Avevo chiesto ad Antonello (al secolo Anton Maria Coletti Conti) di presentarmi il “Cesanese” e lui mi aveva risposto semplicemente: “È una bestiaccia”! Le ricordo bene quelle parole… e non mi fu difficile intuirne il senso dopo gli assaggi da botte.
Il “Cesanese del Piglio” – che ha ottenuto il riconoscimento della D.O.C.G. dalla vendemmia 2008 - deriva il nome dal piccolo paese del frusinate (Piglio) e dal vitigno autoctono a bacca rossa più importante del Lazio (il “Cesanese di Affile”, uva ben diversa dal “Cesanese comune” che era originariamente coltivato nella zona dei Castelli romani) che lì ha trovato l’areale di elezione.

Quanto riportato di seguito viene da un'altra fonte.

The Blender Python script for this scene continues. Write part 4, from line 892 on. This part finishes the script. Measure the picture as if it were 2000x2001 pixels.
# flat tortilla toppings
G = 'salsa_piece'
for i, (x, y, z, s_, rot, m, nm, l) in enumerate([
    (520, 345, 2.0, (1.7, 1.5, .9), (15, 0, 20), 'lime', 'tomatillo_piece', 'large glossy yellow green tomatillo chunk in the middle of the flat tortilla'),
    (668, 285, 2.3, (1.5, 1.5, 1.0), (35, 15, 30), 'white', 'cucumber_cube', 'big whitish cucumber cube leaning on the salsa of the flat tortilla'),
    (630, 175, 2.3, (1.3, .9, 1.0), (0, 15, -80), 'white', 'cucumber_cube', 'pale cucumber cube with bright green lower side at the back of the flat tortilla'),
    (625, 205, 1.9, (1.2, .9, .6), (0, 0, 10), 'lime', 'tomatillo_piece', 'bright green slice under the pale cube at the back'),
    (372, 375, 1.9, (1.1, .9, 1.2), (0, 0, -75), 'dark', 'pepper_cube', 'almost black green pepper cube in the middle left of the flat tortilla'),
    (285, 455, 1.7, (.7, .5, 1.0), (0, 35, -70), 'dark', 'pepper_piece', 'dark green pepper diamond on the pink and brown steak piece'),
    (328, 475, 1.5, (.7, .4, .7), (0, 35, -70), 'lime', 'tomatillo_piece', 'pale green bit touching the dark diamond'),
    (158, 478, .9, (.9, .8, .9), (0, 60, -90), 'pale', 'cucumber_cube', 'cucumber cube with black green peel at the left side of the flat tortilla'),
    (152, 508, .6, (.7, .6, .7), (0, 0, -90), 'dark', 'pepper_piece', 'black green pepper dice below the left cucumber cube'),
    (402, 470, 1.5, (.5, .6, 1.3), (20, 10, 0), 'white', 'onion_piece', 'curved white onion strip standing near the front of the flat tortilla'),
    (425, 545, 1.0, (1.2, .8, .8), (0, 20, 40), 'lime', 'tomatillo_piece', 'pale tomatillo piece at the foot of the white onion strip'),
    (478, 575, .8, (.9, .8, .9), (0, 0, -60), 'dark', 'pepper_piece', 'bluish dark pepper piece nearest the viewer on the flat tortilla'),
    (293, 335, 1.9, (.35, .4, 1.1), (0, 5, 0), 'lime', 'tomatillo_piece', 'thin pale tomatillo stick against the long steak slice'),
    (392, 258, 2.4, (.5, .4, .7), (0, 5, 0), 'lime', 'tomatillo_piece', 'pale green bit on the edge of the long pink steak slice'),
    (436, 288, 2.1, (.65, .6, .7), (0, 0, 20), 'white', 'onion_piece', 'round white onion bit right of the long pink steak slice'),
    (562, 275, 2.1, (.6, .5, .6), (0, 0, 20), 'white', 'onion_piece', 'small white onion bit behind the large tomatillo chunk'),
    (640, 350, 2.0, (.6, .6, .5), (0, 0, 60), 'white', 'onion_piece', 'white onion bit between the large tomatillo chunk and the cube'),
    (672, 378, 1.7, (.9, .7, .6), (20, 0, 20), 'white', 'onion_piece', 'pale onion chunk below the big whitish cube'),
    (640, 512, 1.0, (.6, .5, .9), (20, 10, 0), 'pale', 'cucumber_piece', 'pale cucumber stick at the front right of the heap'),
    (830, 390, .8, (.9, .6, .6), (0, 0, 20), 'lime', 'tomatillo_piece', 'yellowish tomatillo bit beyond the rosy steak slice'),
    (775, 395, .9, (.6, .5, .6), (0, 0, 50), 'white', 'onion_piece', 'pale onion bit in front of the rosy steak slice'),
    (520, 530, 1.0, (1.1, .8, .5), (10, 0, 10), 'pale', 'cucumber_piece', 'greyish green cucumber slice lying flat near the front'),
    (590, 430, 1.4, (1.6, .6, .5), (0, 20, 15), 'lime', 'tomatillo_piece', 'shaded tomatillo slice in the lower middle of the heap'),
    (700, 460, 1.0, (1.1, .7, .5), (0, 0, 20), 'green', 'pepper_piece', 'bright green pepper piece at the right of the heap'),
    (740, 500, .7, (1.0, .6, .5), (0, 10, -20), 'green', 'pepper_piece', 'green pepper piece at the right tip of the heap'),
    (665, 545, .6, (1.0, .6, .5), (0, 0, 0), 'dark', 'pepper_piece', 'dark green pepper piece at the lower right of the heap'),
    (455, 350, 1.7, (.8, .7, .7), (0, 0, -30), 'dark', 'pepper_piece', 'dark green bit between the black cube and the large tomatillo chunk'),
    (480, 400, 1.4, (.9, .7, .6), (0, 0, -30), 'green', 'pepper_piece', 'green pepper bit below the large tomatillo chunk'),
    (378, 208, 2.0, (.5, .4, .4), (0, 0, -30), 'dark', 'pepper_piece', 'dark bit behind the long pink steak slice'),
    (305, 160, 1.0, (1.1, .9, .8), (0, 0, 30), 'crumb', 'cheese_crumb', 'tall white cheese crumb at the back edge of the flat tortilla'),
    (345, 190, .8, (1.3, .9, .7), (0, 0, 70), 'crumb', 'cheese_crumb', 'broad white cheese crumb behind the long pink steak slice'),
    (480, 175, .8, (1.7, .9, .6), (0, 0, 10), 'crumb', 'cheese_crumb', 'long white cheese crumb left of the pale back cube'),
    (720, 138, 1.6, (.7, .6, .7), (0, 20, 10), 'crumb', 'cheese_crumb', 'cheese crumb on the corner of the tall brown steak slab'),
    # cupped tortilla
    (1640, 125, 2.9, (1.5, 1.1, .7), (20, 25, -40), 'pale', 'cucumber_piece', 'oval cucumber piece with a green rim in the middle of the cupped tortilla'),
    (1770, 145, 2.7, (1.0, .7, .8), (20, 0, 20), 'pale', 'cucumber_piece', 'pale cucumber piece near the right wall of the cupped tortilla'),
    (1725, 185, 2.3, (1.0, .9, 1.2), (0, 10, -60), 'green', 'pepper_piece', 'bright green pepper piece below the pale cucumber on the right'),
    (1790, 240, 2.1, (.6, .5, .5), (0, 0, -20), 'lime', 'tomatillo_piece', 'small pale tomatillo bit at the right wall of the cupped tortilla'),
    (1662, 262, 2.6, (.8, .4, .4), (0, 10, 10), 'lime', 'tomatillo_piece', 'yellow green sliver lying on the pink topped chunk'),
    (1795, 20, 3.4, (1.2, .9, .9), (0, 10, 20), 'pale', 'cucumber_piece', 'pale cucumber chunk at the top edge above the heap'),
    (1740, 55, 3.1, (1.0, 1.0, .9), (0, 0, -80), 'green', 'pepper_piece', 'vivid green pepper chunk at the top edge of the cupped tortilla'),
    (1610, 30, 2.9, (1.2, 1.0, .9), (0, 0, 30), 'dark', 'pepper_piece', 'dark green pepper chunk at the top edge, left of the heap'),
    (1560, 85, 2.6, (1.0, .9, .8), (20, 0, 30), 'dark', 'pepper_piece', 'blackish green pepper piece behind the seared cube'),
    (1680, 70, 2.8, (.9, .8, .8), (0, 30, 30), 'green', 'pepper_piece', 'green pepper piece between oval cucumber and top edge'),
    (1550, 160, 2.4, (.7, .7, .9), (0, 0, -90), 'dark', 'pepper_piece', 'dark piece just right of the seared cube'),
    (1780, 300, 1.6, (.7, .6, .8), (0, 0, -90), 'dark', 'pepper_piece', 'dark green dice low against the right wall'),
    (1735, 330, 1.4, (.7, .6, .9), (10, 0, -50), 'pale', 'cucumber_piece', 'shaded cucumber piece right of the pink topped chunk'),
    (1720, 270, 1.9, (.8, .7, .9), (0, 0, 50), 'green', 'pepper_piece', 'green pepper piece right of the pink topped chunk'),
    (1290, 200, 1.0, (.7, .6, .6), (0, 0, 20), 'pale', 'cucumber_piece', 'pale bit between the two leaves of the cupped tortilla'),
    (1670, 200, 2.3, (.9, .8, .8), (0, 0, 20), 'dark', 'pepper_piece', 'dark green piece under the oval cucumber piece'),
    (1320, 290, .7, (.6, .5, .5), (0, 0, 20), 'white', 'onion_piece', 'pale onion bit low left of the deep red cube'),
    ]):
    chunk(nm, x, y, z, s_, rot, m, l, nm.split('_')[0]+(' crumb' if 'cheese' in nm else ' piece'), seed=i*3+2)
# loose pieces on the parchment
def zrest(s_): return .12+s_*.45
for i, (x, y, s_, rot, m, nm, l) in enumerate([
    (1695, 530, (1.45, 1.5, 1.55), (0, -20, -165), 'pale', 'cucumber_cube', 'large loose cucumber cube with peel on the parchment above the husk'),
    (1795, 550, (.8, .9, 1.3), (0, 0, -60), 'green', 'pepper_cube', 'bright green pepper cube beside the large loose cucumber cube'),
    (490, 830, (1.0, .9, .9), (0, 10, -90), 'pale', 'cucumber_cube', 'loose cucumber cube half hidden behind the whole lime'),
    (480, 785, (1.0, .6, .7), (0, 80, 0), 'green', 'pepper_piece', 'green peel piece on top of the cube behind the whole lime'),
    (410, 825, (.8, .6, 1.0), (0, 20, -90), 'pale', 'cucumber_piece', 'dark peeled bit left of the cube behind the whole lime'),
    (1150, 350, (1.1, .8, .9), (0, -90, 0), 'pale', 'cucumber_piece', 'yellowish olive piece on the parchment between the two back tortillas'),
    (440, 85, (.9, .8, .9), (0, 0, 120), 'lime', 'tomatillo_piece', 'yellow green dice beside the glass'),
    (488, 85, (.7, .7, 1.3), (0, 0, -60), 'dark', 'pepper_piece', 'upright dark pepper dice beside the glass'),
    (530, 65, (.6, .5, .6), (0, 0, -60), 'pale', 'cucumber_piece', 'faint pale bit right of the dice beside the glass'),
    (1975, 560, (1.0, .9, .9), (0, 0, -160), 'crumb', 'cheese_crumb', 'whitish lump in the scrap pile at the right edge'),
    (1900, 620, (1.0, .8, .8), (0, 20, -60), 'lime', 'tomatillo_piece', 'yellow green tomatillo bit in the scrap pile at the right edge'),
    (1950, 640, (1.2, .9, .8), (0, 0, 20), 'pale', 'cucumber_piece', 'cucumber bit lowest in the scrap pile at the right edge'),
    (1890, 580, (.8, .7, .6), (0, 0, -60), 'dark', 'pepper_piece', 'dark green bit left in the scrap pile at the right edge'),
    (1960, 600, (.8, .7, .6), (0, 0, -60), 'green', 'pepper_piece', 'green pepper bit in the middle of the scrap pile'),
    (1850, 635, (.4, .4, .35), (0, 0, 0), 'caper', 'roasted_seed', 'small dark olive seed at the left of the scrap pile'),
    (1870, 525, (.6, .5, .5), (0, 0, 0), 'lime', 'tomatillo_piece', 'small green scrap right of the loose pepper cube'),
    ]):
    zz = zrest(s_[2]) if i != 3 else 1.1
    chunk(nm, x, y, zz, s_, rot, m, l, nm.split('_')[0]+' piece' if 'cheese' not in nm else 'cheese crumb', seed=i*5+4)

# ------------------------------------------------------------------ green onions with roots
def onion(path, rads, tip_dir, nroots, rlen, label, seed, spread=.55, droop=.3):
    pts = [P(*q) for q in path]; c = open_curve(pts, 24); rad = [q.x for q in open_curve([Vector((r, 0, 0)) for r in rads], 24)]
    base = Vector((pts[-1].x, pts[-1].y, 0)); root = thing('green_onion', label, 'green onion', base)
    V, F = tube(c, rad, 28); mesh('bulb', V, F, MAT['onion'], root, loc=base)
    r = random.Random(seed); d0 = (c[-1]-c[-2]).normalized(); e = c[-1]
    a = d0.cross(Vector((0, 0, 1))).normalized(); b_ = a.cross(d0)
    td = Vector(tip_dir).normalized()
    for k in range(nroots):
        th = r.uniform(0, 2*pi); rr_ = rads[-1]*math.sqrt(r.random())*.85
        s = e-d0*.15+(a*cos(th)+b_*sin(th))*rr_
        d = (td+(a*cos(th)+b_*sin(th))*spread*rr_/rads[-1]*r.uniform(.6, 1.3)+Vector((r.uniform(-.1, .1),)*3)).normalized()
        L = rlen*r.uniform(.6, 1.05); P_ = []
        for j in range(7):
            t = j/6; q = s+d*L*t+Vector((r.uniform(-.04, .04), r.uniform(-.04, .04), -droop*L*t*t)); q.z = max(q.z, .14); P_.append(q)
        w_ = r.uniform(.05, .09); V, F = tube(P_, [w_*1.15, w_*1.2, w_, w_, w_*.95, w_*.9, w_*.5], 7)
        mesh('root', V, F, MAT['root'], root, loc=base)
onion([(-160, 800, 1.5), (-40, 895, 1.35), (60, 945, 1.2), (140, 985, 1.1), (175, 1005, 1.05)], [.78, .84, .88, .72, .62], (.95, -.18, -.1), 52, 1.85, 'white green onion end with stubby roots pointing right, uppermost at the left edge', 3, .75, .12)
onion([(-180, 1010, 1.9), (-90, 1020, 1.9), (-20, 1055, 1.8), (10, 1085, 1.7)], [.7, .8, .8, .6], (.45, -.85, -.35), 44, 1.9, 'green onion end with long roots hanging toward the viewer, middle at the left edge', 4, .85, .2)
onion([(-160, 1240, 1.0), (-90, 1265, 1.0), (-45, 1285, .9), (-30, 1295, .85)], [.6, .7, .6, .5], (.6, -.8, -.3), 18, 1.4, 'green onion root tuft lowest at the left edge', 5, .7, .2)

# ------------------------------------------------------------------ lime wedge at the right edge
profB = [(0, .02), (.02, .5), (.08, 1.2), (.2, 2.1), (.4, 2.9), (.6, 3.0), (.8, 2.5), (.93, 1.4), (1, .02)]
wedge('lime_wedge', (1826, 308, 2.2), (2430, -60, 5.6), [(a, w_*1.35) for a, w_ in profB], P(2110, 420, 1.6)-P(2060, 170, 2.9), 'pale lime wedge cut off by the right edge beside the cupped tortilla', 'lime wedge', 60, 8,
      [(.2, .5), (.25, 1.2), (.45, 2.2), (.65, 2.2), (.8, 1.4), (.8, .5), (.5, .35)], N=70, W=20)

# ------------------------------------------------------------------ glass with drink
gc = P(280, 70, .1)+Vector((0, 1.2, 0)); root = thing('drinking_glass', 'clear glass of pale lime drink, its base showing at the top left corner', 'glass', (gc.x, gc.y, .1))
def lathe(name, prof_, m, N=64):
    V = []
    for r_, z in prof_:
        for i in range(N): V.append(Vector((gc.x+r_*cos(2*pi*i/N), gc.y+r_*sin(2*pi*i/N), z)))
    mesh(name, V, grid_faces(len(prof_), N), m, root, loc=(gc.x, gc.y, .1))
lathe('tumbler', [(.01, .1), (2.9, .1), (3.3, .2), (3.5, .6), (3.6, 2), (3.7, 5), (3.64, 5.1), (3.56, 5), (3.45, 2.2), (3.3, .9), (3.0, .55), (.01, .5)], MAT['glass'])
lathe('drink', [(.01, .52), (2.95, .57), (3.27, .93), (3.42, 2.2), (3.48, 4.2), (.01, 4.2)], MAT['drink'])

Fondata nel 1850 ad Anagni, l’azienda ha cominciato a vinificare in proprio dal 2003. I vigneti (circa 20 ettari recentemente reimpiantati) si estendono nel podere “La Caetanella” (così chiamato dal nome della famiglia che lo acquistò dai Conti durante il pontificato di Bonifacio VIII) su terreni vulcanici, ad un’altitudine di circa 200 metri sul livello del mare.
Una bestiaccia?! Eh, ti credo... 16 gradi e mezzo per le circa 15000 bottiglie dell’annata 2007. Anche se ciò che più colpisce dell’etichetta “base” di Coletti Conti è l’ammirabile equilibrio raggiunto pur in presenza di cotanta alcolicità.
Colore rosso rubino intenso; grande pulizia nel calice (benché l’azienda non pratichi né filtrazione né stabilizzazione) e “andamento lento” del vino lungo le pareti, ad anticipare struttura e ricchezza d’estratto oltre che, appunto, tenore alcolico.
L’impatto iniziale è molto intenso. Prevalgono i sentori di frutta rossa macerata sotto spirito ma la nota eterea non è fastidiosa e non penalizza il vino quanto ad eleganza. Né ridimensiona la complessità del bouquet che si esprime, anzi, su toni ben definiti di ciliegia e amarena, di viola appassita e rosa canina, di noce moscata, pepe nero e polvere di caffè, con accenni di goudron.
Riscontro positivo anche al palato: sorso secco, decisamente caldo e ingresso molto rotondo. Il rischio di un appiattimento sulle morbidezze è scongiurato da un’eccellente salinità e da un’ottima dose di freschezza che ravvivano il tannino serrato, dal caratteristico retrogusto finale amaricante, e allungano la persistenza di frutta rossa e cioccolato.
Nonostante l’attuale disciplinare consenta l’utilizzo di vitigni autorizzati e/o raccomandati per la regione Lazio (in percentuale massima del 10%), l’ “Hernicus” – come pure il “Romanico”, l’etichetta di punta dell’azienda - sono prodotti a partire da uve “Cesanese di Affile” in purezza, vinificate tradizionalmente. Dopo la raccolta, le uve vengono diraspate ma non pigiate e, quindi, avviate alla fermentazione in tini aperti della capacità di 40 hl in acciaio inox. Le loro dimensioni (diametro maggiore dell’altezza) consentono di avere una maggiore superficie di contatto del mosto con le vinacce, facilitando una migliore estrazione delle componenti polifenoliche, nonché una più ampia superficie di dispersione del calore prodotto durante la fermentazione. Durante i circa 12 giorni di macerazione, vengono effettuate ripetute follature manuali (4 o 5 al giorno), rimontaggi e deléstages. Subito dopo la separazione dalle vinacce, il vino viene decantato per 12-24 ore e travasato in fusti nuovi di rovere francese della capienza di 225-228 litri dove avviene, poi, la fermentazione malolattica e l’affinamento sur lies in legno piccolo (12 mesi). Il vino viene sottoposto ad una leggera chiarifica con albume d’uovo prima dell’imbottigliamento, cui segue un periodo di affinamento in vetro tra i 3 e i 6 mesi.
Ci si chiede perché un vitigno con queste caratteristiche organolettiche non abbia la visibilità che meriterebbe a livello nazionale. Un rosso così potrebbe giocarsela alla grande con altri e più famosi vini italiani, avvantaggiandosi anche di un prezzo decisamente competitivo. Ben si presta all’accompagnamento di piatti importanti a base di selvaggina da pelo oppure di brasati e stufati con un moderato uso di erbe aromatiche in cottura che potrebbero amplificare la tendenza amarognola del tannino che è la peculiarità del vitigno. Io l’ho bevuto su uno spezzatino di maiale in umido con le patate, apprezzandone la capacità di contrastare la grande succulenza con l’importante nota alcolica e la tendenza dolce (delle patate) con la sapidità.